Among the regular members of our artist band I remember Henley, a brother of the poet; Metcalf; Joe Heseltine; Enfield; Weldon Hawkins; and Walter Ullman, all English; Frank O'Meara, the handsome, debonair young Irishman who was to die before his great talent as a painter made its mark; Carl Larson and Shredswig, both now famous abroad as well as in their native Sweden; Will Low; Bentz; Walter Palmer; and Jameson, a young Scotch painter of talent, and a brother of Dr. Jameson of Kimberly, South Africa, who, as the author of the Jameson Raid, caused some little trouble in South Africa later on. This reminds

me that one day the young doctor turned up at the Pension Chevillon with the statement that, with the help and advice of a certain Cecil Rhodes, who was a chum of his down there, he had cleaned up the sum of two thousand pounds sterling, which sum he had brought back with him to defray the expenses of a Continental trip, he having neglected to do the grand tour before going to South Africa. He kindly invited the whole colony to join him as guests in the proposed round of Europe, promising that everything should be first-class, and that no wine more plebeian than champagne should be served on the trip. Accordingly, after a symposium. which lasted from daylight to daylight, a gay band of a dozen young and brave men started off upon this first Jameson Raid, which has hitherto been unchronicled and unknown to fame. Stevenson was not of the party, he having at the time other interests in Grez which were of a more absorbing nature and of which more anon. Perhaps it was just as well, on the whole, that he remained behind, for something under a month later a hollow-eyed, worn, bedraggled band limped into Grez, explaining that their condition was due to the fact that they had ended up the tour three days previously by climbing Mont Blanc!
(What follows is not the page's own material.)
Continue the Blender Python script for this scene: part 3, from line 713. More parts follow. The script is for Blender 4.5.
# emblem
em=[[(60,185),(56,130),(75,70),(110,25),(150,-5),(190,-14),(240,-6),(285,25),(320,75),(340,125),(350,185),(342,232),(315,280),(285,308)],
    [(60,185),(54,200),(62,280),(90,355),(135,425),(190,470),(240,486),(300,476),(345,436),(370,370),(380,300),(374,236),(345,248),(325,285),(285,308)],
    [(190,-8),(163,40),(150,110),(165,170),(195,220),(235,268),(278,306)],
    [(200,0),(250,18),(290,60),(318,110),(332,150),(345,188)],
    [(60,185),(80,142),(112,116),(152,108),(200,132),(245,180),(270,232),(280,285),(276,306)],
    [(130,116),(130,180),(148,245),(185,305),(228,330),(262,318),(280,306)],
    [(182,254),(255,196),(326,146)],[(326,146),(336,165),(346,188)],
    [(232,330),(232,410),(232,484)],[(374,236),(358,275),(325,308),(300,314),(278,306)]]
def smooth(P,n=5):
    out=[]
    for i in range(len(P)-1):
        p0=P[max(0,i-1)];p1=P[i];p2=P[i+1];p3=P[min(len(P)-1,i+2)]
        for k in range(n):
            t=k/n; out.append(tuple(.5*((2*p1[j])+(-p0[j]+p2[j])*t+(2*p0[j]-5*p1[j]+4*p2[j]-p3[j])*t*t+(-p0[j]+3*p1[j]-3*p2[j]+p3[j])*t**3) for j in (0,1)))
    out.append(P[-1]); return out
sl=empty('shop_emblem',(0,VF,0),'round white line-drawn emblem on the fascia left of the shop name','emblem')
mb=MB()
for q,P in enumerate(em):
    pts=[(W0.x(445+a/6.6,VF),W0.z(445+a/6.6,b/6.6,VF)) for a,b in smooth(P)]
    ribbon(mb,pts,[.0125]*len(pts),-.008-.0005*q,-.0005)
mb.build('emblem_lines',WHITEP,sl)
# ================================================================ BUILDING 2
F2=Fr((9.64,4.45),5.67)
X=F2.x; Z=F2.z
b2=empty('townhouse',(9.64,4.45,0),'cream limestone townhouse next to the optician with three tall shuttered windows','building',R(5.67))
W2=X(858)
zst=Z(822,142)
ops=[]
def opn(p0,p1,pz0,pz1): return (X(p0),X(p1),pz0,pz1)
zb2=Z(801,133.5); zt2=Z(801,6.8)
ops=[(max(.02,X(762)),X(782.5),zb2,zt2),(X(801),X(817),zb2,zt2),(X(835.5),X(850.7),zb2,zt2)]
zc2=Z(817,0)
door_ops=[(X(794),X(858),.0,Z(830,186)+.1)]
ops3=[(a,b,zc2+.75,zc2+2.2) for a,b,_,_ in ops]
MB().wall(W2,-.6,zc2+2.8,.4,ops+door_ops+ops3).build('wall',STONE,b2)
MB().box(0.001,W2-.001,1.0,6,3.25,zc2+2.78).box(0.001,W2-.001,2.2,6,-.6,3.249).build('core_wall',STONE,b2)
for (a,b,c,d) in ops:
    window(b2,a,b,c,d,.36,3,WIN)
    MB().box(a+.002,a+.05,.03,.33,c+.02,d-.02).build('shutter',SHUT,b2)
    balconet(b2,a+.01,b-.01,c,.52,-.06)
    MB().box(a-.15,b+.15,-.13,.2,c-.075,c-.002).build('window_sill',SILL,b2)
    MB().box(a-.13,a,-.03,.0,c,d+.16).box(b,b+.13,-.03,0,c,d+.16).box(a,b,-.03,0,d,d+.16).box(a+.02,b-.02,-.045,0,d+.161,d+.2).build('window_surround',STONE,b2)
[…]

One of the most picturesque and at the same time one of the most mysterious members of our group was a young Frenchman named Salis, who threw himself upon our mercy by explaining that he was an escaped convict, and that he did not dare return to his old haunts in Paris or even venture to live among French people elsewhere, knowing full well that he would be apprehended and sent back. hot-foot to New Caledonia. He had been a communard, it appeared, in fact the editor of a communard journal in Paris, whence he had been deported for advocating too strenuously the cause of "Liberté, egalité, fraternité." He was certainly an entertaining chap, and Stevenson, ever on the elert for the picturesque in human form, became his principal friend and companion among the Anglo-Saxon group.